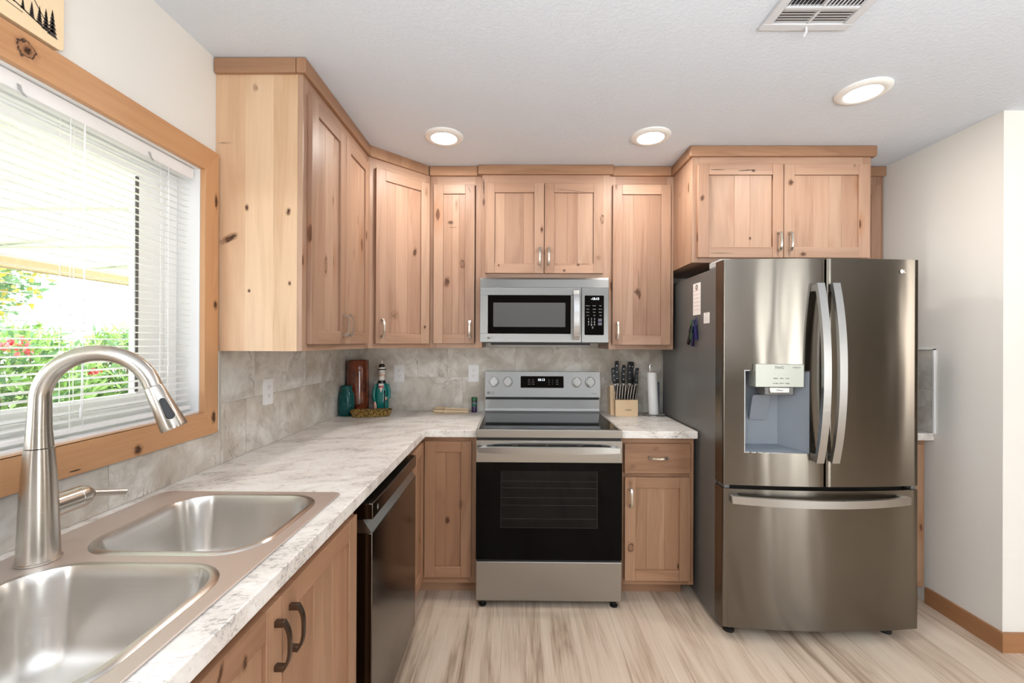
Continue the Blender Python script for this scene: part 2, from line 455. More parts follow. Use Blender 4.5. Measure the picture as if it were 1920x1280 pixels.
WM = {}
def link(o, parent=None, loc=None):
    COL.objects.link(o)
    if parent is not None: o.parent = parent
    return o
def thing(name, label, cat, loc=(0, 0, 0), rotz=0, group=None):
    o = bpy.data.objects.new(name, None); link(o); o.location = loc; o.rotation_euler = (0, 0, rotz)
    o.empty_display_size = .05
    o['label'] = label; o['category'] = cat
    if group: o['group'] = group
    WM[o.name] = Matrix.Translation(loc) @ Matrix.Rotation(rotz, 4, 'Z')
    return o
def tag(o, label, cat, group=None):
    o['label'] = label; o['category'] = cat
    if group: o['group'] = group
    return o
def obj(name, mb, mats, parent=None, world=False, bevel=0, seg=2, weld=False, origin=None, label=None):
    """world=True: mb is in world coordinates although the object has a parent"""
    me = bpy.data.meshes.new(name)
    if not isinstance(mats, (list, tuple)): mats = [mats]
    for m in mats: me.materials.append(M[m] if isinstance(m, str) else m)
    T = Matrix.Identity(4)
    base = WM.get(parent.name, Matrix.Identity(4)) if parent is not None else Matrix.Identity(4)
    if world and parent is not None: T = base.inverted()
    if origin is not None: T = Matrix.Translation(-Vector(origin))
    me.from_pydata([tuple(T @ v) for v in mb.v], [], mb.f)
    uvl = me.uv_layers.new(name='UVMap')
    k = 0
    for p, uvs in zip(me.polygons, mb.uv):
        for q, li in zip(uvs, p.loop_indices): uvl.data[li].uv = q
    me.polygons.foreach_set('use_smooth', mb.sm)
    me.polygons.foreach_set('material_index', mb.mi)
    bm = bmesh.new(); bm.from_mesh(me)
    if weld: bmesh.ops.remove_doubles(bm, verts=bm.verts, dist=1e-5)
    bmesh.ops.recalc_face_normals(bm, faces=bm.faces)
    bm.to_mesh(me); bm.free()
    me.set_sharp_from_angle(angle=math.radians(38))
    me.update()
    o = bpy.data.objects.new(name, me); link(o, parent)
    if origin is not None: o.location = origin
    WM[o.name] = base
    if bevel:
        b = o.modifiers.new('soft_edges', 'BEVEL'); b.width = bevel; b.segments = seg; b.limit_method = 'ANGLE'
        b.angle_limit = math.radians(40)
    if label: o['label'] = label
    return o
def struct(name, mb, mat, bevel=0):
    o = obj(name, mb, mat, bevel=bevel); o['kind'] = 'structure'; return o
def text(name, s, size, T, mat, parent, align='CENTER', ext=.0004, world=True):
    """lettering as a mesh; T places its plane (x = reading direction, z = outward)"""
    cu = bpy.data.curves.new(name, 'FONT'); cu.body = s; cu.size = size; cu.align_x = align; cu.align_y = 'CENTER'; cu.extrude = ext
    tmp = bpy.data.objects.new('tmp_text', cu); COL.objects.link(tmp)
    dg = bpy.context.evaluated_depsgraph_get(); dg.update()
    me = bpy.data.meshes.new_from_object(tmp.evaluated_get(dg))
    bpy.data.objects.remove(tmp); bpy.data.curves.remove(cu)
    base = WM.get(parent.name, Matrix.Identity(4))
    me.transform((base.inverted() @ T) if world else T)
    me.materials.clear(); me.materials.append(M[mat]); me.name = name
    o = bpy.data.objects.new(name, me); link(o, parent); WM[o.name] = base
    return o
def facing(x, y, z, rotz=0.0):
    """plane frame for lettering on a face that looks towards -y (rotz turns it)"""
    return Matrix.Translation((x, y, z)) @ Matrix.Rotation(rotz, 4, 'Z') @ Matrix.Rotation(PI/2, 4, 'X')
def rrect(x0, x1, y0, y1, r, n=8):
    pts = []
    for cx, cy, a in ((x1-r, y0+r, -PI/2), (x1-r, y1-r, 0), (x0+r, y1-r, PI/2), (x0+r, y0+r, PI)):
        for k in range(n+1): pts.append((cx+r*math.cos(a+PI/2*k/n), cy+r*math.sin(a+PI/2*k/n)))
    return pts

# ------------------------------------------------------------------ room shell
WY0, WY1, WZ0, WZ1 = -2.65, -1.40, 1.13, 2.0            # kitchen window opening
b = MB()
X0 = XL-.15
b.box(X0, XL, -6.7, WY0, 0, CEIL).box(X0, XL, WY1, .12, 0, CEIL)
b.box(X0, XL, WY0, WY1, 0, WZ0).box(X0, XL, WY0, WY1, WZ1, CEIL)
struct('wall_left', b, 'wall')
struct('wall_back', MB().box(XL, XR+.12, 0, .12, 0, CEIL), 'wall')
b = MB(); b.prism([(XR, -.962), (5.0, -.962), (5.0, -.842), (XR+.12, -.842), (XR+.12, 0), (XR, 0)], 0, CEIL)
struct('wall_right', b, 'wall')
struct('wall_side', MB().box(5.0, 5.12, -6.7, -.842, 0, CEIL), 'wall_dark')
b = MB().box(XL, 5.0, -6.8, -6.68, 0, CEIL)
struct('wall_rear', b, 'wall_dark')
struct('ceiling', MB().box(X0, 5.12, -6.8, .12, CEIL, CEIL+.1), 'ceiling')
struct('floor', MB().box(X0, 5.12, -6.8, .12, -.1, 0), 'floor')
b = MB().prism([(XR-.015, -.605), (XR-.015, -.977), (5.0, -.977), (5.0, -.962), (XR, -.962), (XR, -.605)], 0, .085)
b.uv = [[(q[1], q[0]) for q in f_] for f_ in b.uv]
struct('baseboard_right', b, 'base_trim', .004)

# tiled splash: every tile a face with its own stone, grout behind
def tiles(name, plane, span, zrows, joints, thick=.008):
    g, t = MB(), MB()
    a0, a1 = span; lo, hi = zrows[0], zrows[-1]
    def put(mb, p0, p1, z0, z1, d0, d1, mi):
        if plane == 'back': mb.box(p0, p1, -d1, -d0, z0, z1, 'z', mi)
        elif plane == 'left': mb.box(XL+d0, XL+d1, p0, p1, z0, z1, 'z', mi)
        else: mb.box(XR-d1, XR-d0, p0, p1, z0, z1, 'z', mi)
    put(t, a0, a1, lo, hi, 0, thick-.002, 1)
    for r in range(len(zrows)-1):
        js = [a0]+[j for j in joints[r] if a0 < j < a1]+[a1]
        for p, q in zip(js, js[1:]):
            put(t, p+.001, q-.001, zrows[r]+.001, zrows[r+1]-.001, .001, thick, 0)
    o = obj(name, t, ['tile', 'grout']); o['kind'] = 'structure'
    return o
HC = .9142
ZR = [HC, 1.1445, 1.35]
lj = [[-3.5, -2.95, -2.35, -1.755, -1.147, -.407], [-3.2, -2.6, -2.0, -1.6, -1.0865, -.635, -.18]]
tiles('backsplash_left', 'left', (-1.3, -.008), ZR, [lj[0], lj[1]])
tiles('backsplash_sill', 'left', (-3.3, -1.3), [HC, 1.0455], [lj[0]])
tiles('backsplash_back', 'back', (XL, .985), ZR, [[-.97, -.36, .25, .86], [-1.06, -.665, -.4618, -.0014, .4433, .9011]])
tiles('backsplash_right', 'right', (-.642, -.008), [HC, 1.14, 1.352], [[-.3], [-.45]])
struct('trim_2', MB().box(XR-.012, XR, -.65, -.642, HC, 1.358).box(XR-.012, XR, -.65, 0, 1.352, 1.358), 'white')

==

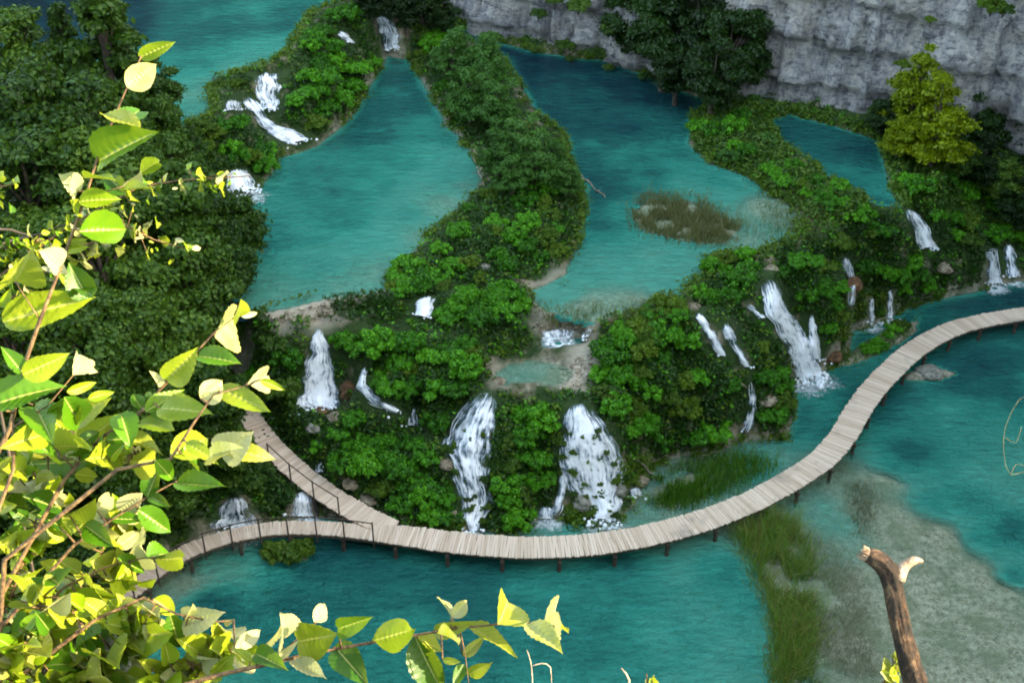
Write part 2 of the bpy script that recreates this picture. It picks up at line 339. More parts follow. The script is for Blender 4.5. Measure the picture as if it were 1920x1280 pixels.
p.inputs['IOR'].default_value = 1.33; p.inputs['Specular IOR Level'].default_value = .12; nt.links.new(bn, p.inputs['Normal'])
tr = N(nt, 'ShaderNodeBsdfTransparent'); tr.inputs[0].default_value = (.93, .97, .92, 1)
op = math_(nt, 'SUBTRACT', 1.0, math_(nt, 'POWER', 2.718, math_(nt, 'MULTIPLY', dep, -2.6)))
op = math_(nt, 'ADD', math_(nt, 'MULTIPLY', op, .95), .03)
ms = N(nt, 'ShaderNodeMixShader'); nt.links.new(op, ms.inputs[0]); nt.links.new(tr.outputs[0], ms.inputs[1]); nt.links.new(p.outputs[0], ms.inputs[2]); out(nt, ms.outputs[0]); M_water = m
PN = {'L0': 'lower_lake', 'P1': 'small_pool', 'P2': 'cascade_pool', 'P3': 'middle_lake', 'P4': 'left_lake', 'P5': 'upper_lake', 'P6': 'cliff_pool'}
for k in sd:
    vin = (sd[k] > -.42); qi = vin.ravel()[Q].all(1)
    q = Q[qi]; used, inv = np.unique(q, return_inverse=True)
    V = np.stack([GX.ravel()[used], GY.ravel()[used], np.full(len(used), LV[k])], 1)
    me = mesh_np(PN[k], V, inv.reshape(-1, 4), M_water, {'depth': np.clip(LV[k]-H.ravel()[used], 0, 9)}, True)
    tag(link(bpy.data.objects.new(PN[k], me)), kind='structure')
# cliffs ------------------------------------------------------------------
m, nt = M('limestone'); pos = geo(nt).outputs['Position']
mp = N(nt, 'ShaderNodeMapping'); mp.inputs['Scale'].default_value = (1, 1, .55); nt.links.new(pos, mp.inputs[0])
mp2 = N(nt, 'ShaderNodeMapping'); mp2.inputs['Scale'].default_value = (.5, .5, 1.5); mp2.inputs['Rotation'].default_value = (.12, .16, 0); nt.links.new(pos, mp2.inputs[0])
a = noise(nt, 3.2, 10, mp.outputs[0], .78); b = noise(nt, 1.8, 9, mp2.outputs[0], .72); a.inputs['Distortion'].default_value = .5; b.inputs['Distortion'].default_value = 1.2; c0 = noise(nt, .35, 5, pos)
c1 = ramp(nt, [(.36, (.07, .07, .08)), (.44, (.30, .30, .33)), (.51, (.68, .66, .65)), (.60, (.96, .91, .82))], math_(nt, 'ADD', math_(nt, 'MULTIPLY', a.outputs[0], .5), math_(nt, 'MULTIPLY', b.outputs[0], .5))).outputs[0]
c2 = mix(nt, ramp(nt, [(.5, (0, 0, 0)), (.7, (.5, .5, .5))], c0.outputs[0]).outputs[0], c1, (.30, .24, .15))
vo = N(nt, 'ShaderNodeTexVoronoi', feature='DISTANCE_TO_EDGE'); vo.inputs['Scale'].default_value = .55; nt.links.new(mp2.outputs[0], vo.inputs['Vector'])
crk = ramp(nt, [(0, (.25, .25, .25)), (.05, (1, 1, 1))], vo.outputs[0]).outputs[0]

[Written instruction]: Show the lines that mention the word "Measure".

[Task answer]:
Continue the Blender Python script for this scene: part 2, from line 455. More parts follow. Use Blender 4.5. Measure the picture as if it were 1920x1280 pixels.
Write part 2 of the bpy script that recreates this picture. It picks up at line 339. More parts follow. The script is for Blender 4.5. Measure the picture as if it were 1920x1280 pixels.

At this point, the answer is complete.